Kita harus memahami bahwa kitab Wahyu ditulis dalam gaya simbolik dan figuratif, bukan secara harfiah. Dalam Wahyu 20:7 tertulis: “Dan setelah masa seribu tahun itu berakhir, Iblis akan dilepaskan dari penjaranya.” Ayat ini menggambarkan bahwa kejahatan akan muncul secara nyata dan ekstrem di akhir zaman — jenis kejahatan yang belum pernah dilakukan manusia sebelumnya. Ini dilukiskan melalui simbol “Iblis dilepaskan dari penjaranya”.
Dalam ayat 8 dikatakan bahwa Iblis akan “menyesatkan bangsa-bangsa di keempat penjuru bumi dan mengumpulkan mereka untuk berperang.” Perlu diingat, angka, nama, dan peristiwa dalam kitab Wahyu mengandung makna simbolik yang harus ditafsirkan secara kiasan, bukan literal. Yang paling penting adalah memahami maknanya secara rohani dan mengaitkannya dengan kehidupan kita saat ini: apa yang harus kita lakukan, bagaimana kita bersikap, dan dalam posisi apa kita berdiri di tengah zaman yang gelap ini.
Ayat 9 melanjutkan: “Maka naiklah mereka ke seluruh dataran bumi, lalu mengepung perkemahan tentara orang-orang kudus dan kota yang dikasihi itu.” Siapa yang dimaksud sebagai “orang-orang kudus” dan “kota yang dikasihi”? Itu adalah kita — orang percaya yang berjuang untuk hidup dalam kekudusan. Tentu saja, pengepungan ini bukan dalam pengertian fisik seperti pasukan bersenjata, tetapi merupakan serangan rohani yang dilakukan oleh kuasa kegelapan.

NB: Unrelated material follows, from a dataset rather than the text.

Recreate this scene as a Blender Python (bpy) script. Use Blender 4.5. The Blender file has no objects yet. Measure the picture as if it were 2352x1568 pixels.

Di akhir zaman, Tuhan masih menyisakan sekelompok orang yang hidup dalam kekudusan sejati — mereka yang disebut “tentara orang kudus.” Mereka bukan pejuang bersenjata secara jasmani, melainkan prajurit rohani yang hidup untuk menyelamatkan jiwa-jiwa dan menegakkan kebenaran. Mereka menjalani proses pemurnian, sebagaimana tertulis: “Yang fasik tetap berlaku fasik, dan yang kudus menjadi semakin kudus” (Wahyu 22:11). Pada titik ini, tidak ada zona netral — seseorang berada di kutub dosa atau di kutub kesucian.
Jika kita termasuk dalam barisan “tentara orang kudus”, kita pasti mengalami tekanan dari berbagai sisi. Ini bukan hanya berupa serangan verbal, fitnah, atau perlakuan tidak adil, tetapi juga atmosfer dunia yang mencekam dan membelenggu jiwa. Ada tekanan dari kekuatan tak terlihat, bayang-bayang gelap yang merongrong batin kita. Ini membuat banyak orang kehilangan semangat dan berkata, “Tidak mungkin hidup kudus.”
Namun, Iblis memahami waktu dan mengenali tanda-tanda zaman. Ia mengatur strategi: mengepung orang percaya secara perlahan, lewat budaya, bahasa, candaan, media, dan berbagai ekspresi dunia modern yang tampaknya wajar, namun menyusupkan nilai-nilai yang mencemari kekudusan. Banyak orang Kristen tanpa sadar mulai hidup dalam standar kewajaran duniawi — dan inilah sasaran empuk dari kuasa kegelapan.
Jika kita menjaga jarak dari pengaruh dunia dan hidup dalam kesadaran akan hadirat Allah, kuasa kegelapan akan kesulitan menjangkau kita. Namun, kita akan tetap dikepung dan terus berperang — bukan secara fisik, tetapi dalam peperangan rohani yang berlangsung 24 jam sehari. Tidak ada waktu jeda. Iblis selalu membidik, bahkan saat kita sedang berdoa. Ia menunggangi manusia lama kita, mengacaukan pikiran dan mengaburkan visi rohani.
Menjadi bagian dari umat kudus Tuhan di akhir zaman ini adalah perjuangan yang sangat berat. Namun inilah panggilan ilahi. Hanya mereka yang menghayati kehadiran Allah setiap saat, yang hidup dalam doa dan ketekunan, yang akan sanggup bertahan dan menang dalam peperangan rohani ini.